È morto il compositore Lalo Schifrin

La scomparsa di Lalo Schifrin, avvenuta il 26 giugno 2025 all’età di 93 anni, segna la fine di un’epoca per la musica da film e, allo stesso tempo, per una certa idea di jazz: colta, raffinata, contaminata. Schifrin non è stato solo l’uomo dietro a colonne sonore iconiche come Mission: Impossible o Dirty Harry, ma anche un musicista dalla formazione ampia, capace di far convivere Duke Ellington e Johann Sebastian Bach, il bebop di Dizzy Gillespie e la tensione narrativa del grande schermo.

Nato a Buenos Aires nel 1932, Boris Claudio “Lalo” Schifrin cresce circondato dalla musica. Suo padre è primo violino nell’orchestra del Teatro Colón, ma Lalo guarda subito oltre la musica classica. 

A Parigi, dove studia al conservatorio, entra in contatto con i nuovi linguaggi della musica colta europea, ma soprattutto si lascia travolgere dal jazz, che in quel momento sta vivendo una delle sue stagioni più fertili. Inizia così il suo percorso di ibridazione: jazz, armonia classica, ritmi sudamericani, orchestrazione hollywoodiana. Un crogiolo che lo renderà unico.

Il punto di svolta arriva quando Dizzy Gillespie lo invita a suonare e scrivere per la sua band. Schifrin entra nel cuore del jazz americano degli anni Sessanta, firmando arrangiamenti sofisticati e suite ambiziose come Gillespiana. La sua scrittura non si limita ai soli o agli standard: è sinfonica, ricca di contrappunti, a tratti cinematografica. Non a caso, Hollywood comincia a bussare alla sua porta.

Negli anni successivi, Schifrin si trasferisce a Los Angeles e diventa uno dei compositori più richiesti del cinema. Ma non dimentica mai le sue radici jazzistiche. Il tema di Mission: Impossible, con il suo tempo irregolare in 5/4, è un perfetto esempio di come si possa trasportare lo swing in un contesto di massima tensione narrativa. In Bullitt e Dirty Harry fonde funk, jazz e musica orchestrale creando atmosfere urbane e tese che hanno definito un’epoca.

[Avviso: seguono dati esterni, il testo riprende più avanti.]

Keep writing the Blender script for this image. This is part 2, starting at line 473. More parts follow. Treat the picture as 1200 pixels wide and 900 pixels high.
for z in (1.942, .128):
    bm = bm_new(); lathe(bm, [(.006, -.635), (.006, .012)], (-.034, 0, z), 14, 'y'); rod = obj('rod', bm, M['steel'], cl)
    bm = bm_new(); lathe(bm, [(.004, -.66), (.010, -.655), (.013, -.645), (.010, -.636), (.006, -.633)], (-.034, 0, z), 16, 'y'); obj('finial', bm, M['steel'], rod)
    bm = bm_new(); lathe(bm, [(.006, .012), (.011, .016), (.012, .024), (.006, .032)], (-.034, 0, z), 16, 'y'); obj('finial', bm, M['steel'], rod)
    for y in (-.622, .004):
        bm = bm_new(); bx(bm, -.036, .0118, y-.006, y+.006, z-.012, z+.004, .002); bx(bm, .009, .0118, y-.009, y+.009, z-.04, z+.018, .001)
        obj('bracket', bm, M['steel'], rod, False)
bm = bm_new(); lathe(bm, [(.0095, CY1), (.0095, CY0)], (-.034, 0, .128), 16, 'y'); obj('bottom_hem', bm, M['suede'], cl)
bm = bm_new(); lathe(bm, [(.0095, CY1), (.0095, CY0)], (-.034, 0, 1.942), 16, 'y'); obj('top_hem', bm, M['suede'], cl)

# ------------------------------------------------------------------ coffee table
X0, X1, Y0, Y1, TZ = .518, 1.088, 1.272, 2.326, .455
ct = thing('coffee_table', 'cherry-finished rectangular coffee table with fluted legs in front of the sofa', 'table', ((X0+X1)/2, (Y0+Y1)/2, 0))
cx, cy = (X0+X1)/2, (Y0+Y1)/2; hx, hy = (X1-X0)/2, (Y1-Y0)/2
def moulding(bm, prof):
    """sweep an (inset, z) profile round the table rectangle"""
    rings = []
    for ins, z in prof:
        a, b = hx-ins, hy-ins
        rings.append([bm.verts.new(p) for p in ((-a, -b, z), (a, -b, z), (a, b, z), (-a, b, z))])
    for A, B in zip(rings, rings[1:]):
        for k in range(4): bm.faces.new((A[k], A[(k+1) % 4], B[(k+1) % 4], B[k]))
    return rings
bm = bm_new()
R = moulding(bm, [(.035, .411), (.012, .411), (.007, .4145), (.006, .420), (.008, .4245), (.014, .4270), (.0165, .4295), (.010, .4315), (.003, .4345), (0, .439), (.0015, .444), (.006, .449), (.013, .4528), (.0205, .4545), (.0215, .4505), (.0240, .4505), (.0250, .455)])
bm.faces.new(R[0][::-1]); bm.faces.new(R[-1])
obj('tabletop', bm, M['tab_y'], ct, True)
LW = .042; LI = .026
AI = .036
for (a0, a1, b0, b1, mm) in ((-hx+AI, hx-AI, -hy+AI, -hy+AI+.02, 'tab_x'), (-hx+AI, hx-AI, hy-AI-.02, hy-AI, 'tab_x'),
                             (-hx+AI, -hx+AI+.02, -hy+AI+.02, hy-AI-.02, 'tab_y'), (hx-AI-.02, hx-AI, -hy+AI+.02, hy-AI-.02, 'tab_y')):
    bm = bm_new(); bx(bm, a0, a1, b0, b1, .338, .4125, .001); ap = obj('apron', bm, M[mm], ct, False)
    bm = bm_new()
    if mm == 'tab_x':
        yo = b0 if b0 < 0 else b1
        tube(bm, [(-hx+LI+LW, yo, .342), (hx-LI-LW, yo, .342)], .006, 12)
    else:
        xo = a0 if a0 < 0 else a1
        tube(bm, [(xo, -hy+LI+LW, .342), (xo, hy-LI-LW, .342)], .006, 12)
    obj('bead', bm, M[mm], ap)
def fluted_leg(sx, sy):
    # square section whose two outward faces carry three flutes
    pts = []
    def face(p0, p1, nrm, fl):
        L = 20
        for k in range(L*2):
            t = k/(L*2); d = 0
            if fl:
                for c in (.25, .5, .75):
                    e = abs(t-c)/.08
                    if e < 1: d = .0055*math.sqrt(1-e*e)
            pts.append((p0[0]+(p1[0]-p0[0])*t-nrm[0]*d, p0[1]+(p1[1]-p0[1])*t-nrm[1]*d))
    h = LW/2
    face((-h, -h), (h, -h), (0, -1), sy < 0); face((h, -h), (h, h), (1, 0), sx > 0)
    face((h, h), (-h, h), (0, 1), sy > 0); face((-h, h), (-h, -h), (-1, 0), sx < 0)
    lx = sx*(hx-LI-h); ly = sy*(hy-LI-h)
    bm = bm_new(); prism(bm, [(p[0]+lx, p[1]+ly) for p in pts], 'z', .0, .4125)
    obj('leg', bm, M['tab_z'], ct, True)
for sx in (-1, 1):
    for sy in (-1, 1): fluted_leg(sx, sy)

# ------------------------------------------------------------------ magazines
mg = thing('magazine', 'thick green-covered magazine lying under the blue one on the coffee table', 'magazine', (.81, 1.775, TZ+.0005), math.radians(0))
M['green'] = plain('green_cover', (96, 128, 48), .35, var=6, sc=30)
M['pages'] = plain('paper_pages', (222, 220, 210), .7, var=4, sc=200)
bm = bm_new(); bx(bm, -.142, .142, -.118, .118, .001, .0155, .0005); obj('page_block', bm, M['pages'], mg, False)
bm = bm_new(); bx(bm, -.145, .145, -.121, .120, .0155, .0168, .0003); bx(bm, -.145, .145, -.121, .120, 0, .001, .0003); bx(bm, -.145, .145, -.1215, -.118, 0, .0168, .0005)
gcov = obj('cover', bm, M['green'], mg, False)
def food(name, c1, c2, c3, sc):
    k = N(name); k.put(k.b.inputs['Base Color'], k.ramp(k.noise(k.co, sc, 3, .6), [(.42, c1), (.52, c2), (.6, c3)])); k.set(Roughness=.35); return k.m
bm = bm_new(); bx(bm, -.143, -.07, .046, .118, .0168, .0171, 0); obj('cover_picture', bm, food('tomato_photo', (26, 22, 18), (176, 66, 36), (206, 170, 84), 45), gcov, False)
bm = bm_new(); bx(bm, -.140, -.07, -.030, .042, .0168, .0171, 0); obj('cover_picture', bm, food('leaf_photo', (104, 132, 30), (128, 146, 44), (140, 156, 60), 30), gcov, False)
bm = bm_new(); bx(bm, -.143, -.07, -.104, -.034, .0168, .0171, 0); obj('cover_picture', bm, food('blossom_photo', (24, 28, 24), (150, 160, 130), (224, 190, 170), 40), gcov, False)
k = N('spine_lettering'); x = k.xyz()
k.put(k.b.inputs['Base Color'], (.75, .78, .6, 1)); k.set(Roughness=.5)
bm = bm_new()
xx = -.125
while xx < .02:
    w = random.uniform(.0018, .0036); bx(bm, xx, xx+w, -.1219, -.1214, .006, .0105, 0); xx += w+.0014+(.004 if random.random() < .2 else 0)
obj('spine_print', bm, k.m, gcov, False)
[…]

Accanto all’attività per il cinema, Schifrin non ha mai smesso di esplorare il jazz in senso puro. I suoi album degli anni ’60 come Lalo = Brilliance o quelli bossa nova come Piano, Strings and Bossa Nova mostrano una versatilità sorprendente. E più tardi, con la serie Jazz Meets the Symphony, ha portato la sua idea di jazz “colto” nei più grandi teatri del mondo, unendo big band e orchestra sinfonica in una sintesi visionaria e orchestrale.

Schifrin è stato anche un grande artigiano del ritmo e del colore. Amava i tempi dispari, le linee melodiche spigolose ma accattivanti, e sapeva orchestrare con la precisione di un Ravel e la libertà di un jazzista. Un ponte vivente tra continenti musicali, tra cultura alta e popolare.

La sua morte lascia un vuoto difficile da colmare, ma anche un’eredità immensa. Schifrin non ha solo scritto colonne sonore: ha cambiato il modo in cui le ascoltiamo. E ha portato il jazz in luoghi dove prima sembrava non potesse arrivare: al cinema, in televisione, nelle sinfonie, nelle nostre orecchie.

Come tutti i grandi, ha superato i generi. E forse è proprio questa la sua più grande lezione.